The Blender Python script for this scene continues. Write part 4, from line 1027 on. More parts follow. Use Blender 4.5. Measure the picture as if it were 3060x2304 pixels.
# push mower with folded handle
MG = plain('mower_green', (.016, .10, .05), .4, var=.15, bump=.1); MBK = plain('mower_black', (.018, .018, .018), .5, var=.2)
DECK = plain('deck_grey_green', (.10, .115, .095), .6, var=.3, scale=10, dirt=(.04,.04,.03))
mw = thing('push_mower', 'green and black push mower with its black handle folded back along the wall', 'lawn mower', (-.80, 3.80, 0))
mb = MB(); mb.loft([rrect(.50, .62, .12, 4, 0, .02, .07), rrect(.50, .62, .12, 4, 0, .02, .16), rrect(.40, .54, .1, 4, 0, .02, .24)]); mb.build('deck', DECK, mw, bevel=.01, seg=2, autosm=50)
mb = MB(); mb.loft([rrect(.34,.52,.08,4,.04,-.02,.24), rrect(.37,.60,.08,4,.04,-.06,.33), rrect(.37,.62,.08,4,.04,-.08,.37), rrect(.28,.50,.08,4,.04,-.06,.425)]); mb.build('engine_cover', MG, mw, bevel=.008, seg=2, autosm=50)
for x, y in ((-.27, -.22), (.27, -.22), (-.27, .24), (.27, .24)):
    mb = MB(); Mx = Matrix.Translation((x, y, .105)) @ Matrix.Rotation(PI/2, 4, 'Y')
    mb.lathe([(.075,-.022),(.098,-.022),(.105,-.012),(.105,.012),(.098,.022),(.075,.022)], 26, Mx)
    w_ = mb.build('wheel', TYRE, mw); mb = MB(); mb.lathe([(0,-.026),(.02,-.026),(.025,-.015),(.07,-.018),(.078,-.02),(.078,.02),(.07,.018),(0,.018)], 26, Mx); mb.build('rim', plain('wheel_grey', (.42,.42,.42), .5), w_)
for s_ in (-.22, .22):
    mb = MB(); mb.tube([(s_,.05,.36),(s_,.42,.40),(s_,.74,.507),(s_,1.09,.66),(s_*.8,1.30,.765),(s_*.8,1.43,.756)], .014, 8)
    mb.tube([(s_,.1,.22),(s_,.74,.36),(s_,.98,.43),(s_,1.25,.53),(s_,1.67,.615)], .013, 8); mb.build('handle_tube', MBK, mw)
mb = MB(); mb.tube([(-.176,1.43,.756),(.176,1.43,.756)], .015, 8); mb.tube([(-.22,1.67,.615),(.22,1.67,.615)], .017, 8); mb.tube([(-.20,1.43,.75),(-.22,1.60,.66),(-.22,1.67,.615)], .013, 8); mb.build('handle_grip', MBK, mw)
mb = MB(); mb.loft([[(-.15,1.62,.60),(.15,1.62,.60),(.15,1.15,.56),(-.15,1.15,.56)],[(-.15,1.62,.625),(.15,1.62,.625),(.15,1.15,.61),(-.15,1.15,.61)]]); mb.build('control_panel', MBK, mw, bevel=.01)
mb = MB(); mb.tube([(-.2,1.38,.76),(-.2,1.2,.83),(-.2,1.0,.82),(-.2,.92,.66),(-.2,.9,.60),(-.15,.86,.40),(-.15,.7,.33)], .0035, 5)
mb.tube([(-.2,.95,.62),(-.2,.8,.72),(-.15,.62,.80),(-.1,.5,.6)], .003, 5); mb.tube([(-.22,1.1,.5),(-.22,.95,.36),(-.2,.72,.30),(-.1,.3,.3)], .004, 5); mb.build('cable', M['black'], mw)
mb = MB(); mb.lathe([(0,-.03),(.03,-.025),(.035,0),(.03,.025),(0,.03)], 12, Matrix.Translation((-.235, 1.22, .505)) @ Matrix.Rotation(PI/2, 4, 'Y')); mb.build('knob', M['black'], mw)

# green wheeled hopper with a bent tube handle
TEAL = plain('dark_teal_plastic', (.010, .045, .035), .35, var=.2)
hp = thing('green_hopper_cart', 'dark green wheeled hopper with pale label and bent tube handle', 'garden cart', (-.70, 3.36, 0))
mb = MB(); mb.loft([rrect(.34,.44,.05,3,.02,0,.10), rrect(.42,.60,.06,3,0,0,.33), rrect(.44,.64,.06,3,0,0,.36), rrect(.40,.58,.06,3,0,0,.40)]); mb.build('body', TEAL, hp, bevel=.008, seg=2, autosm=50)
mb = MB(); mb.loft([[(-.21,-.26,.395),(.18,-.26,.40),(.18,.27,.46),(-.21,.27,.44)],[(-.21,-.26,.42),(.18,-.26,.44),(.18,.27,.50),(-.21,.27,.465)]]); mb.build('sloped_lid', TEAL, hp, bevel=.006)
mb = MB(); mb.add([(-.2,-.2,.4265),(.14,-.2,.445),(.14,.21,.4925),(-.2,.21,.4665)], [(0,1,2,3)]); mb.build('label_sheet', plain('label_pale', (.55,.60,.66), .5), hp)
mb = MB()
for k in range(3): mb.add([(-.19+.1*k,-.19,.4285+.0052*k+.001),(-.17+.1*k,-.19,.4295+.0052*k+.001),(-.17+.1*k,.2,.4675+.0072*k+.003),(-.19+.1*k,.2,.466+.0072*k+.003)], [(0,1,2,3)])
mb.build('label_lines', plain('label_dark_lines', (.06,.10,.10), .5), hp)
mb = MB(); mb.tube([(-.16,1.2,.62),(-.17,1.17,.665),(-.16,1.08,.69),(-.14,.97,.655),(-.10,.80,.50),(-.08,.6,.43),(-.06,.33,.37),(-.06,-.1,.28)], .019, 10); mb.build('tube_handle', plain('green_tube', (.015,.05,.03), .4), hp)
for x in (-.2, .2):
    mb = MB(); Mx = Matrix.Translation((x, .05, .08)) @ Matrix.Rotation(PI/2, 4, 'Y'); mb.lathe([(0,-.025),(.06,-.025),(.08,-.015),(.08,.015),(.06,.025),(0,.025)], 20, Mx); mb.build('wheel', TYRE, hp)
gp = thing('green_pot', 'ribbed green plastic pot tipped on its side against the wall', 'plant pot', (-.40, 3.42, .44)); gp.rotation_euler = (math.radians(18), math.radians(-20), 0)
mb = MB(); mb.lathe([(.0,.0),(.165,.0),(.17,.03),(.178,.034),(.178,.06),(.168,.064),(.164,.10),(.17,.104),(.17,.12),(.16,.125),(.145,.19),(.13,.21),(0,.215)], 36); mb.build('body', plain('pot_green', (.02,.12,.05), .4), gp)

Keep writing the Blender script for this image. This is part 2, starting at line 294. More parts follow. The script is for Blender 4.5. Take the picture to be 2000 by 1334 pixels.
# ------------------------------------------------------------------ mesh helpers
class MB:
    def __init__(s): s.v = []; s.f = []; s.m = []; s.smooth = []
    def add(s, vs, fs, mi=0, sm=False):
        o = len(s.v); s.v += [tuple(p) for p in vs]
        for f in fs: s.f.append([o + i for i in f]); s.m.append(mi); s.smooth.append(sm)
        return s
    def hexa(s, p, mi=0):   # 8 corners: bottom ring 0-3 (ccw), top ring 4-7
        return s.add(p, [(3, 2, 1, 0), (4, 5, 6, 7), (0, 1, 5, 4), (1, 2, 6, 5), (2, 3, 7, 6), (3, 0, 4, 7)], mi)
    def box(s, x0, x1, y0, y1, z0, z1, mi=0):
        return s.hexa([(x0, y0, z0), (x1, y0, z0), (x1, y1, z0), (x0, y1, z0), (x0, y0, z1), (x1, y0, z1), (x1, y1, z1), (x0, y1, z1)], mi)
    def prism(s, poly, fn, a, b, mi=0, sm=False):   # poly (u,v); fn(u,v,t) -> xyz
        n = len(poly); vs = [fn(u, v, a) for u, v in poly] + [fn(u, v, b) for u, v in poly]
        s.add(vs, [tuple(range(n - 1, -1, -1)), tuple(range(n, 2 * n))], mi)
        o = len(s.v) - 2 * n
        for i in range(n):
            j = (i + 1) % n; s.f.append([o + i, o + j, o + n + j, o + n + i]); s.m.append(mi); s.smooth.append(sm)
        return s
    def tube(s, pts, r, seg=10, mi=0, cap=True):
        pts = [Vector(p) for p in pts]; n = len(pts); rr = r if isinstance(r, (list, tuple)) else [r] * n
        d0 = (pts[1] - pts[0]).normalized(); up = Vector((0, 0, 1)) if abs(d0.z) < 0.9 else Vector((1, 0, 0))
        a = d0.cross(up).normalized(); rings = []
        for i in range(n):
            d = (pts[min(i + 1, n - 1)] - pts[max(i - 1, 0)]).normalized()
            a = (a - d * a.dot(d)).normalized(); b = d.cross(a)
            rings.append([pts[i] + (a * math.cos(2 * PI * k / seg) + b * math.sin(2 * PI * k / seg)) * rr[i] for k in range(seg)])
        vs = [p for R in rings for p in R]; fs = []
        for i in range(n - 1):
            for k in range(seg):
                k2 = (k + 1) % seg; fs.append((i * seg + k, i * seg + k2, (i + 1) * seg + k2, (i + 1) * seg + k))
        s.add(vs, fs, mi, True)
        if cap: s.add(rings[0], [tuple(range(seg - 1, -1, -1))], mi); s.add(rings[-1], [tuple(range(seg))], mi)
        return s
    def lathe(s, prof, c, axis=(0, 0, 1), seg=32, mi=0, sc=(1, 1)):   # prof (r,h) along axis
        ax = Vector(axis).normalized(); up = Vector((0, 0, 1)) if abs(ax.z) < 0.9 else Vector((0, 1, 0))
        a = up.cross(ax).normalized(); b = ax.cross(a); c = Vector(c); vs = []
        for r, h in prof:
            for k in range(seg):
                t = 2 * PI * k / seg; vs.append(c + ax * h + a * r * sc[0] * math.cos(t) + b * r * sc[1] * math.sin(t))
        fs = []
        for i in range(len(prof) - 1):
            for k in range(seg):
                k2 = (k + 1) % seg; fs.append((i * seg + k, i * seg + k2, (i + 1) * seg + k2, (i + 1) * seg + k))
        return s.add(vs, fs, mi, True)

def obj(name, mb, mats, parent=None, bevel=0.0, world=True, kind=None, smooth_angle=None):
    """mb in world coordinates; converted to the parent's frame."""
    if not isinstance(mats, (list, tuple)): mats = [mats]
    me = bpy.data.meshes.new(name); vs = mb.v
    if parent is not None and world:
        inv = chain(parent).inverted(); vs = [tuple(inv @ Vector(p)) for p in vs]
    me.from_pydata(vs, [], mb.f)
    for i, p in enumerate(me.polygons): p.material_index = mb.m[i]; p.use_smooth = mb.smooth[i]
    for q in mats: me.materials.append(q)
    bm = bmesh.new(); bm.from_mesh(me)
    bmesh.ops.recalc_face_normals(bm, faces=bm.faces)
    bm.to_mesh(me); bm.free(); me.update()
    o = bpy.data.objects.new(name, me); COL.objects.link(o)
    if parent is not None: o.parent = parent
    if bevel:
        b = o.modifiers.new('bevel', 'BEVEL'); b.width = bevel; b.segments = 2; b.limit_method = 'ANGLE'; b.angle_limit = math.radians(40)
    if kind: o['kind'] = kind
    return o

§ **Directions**
Count each line where the string "More" occurs, and write only the number.

§ **Output**
2